EXERCISE DETAILS: Set down the full listing exactly, character for character.

_ _ _ _ _

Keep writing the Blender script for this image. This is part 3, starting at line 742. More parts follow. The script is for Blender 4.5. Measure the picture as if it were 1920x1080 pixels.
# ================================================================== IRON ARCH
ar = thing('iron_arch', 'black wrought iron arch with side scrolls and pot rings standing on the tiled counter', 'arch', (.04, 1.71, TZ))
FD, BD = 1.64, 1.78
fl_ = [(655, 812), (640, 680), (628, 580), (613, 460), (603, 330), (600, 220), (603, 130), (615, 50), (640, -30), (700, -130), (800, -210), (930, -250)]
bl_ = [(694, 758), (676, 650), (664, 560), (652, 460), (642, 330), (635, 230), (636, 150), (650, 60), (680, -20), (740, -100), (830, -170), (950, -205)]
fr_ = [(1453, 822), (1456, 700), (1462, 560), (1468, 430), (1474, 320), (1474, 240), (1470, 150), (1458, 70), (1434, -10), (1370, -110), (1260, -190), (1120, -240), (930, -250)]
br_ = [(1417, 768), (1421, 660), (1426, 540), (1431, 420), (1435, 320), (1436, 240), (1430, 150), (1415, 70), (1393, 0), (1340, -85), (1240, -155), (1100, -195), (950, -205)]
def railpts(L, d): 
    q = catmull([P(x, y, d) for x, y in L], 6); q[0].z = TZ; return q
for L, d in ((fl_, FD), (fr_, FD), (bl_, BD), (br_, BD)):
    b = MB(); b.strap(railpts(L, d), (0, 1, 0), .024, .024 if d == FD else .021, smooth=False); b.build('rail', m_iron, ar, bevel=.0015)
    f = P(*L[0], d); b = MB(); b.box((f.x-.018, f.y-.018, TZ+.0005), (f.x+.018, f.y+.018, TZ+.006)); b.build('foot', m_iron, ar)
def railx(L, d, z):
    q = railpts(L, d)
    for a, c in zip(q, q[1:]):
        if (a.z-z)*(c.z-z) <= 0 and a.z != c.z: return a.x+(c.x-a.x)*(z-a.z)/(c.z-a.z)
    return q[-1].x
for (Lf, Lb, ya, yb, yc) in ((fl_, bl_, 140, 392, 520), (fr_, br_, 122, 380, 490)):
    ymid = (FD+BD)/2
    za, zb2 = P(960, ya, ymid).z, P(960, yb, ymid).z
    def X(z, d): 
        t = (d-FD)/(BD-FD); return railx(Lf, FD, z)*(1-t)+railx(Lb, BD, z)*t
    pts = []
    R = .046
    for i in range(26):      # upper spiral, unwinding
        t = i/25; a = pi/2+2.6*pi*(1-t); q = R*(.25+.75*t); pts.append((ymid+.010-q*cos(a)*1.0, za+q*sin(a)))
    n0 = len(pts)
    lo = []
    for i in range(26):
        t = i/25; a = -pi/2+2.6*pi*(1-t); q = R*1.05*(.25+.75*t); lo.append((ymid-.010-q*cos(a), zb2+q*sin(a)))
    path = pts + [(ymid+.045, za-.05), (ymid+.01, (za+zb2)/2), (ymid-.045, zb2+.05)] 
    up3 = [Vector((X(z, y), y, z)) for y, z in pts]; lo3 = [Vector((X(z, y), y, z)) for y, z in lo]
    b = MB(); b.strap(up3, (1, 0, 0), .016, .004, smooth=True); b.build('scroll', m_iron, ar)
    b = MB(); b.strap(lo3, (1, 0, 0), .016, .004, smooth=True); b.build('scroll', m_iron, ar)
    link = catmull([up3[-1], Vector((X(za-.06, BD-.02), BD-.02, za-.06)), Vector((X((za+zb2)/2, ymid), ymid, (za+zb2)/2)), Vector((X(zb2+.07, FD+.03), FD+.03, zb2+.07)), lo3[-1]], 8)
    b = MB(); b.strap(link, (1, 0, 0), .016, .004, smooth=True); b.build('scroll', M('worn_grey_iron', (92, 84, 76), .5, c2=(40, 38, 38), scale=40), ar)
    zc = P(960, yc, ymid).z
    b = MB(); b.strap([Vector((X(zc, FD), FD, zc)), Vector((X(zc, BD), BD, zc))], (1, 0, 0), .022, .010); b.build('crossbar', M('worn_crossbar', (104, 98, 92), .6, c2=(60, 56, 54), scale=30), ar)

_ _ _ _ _

WRITTEN SOLUTION:
Keep writing the Blender script for this image. This is part 3, starting at line 742. More parts follow. The script is for Blender 4.5. Measure the picture as if it were 1920x1080 pixels.
# ================================================================== IRON ARCH
ar = thing('iron_arch', 'black wrought iron arch with side scrolls and pot rings standing on the tiled counter', 'arch', (.04, 1.71, TZ))
FD, BD = 1.64, 1.78
fl_ = [(655, 812), (640, 680), (628, 580), (613, 460), (603, 330), (600, 220), (603, 130), (615, 50), (640, -30), (700, -130), (800, -210), (930, -250)]
bl_ = [(694, 758), (676, 650), (664, 560), (652, 460), (642, 330), (635, 230), (636, 150), (650, 60), (680, -20), (740, -100), (830, -170), (950, -205)]
fr_ = [(1453, 822), (1456, 700), (1462, 560), (1468, 430), (1474, 320), (1474, 240), (1470, 150), (1458, 70), (1434, -10), (1370, -110), (1260, -190), (1120, -240), (930, -250)]
br_ = [(1417, 768), (1421, 660), (1426, 540), (1431, 420), (1435, 320), (1436, 240), (1430, 150), (1415, 70), (1393, 0), (1340, -85), (1240, -155), (1100, -195), (950, -205)]
def railpts(L, d): 
    q = catmull([P(x, y, d) for x, y in L], 6); q[0].z = TZ; return q
for L, d in ((fl_, FD), (fr_, FD), (bl_, BD), (br_, BD)):
    b = MB(); b.strap(railpts(L, d), (0, 1, 0), .024, .024 if d == FD else .021, smooth=False); b.build('rail', m_iron, ar, bevel=.0015)
    f = P(*L[0], d); b = MB(); b.box((f.x-.018, f.y-.018, TZ+.0005), (f.x+.018, f.y+.018, TZ+.006)); b.build('foot', m_iron, ar)
def railx(L, d, z):
    q = railpts(L, d)
    for a, c in zip(q, q[1:]):
        if (a.z-z)*(c.z-z) <= 0 and a.z != c.z: return a.x+(c.x-a.x)*(z-a.z)/(c.z-a.z)
    return q[-1].x
for (Lf, Lb, ya, yb, yc) in ((fl_, bl_, 140, 392, 520), (fr_, br_, 122, 380, 490)):
    ymid = (FD+BD)/2
    za, zb2 = P(960, ya, ymid).z, P(960, yb, ymid).z
    def X(z, d): 
        t = (d-FD)/(BD-FD); return railx(Lf, FD, z)*(1-t)+railx(Lb, BD, z)*t
    pts = []
    R = .046
    for i in range(26):      # upper spiral, unwinding
        t = i/25; a = pi/2+2.6*pi*(1-t); q = R*(.25+.75*t); pts.append((ymid+.010-q*cos(a)*1.0, za+q*sin(a)))
    n0 = len(pts)
    lo = []
    for i in range(26):
        t = i/25; a = -pi/2+2.6*pi*(1-t); q = R*1.05*(.25+.75*t); lo.append((ymid-.010-q*cos(a), zb2+q*sin(a)))
    path = pts + [(ymid+.045, za-.05), (ymid+.01, (za+zb2)/2), (ymid-.045, zb2+.05)] 
    up3 = [Vector((X(z, y), y, z)) for y, z in pts]; lo3 = [Vector((X(z, y), y, z)) for y, z in lo]
    b = MB(); b.strap(up3, (1, 0, 0), .016, .004, smooth=True); b.build('scroll', m_iron, ar)
    b = MB(); b.strap(lo3, (1, 0, 0), .016, .004, smooth=True); b.build('scroll', m_iron, ar)
    link = catmull([up3[-1], Vector((X(za-.06, BD-.02), BD-.02, za-.06)), Vector((X((za+zb2)/2, ymid), ymid, (za+zb2)/2)), Vector((X(zb2+.07, FD+.03), FD+.03, zb2+.07)), lo3[-1]], 8)
    b = MB(); b.strap(link, (1, 0, 0), .016, .004, smooth=True); b.build('scroll', M('worn_grey_iron', (92, 84, 76), .5, c2=(40, 38, 38), scale=40), ar)
    zc = P(960, yc, ymid).z
    b = MB(); b.strap([Vector((X(zc, FD), FD, zc)), Vector((X(zc, BD), BD, zc))], (1, 0, 0), .022, .010); b.build('crossbar', M('worn_crossbar', (104, 98, 92), .6, c2=(60, 56, 54), scale=30), ar)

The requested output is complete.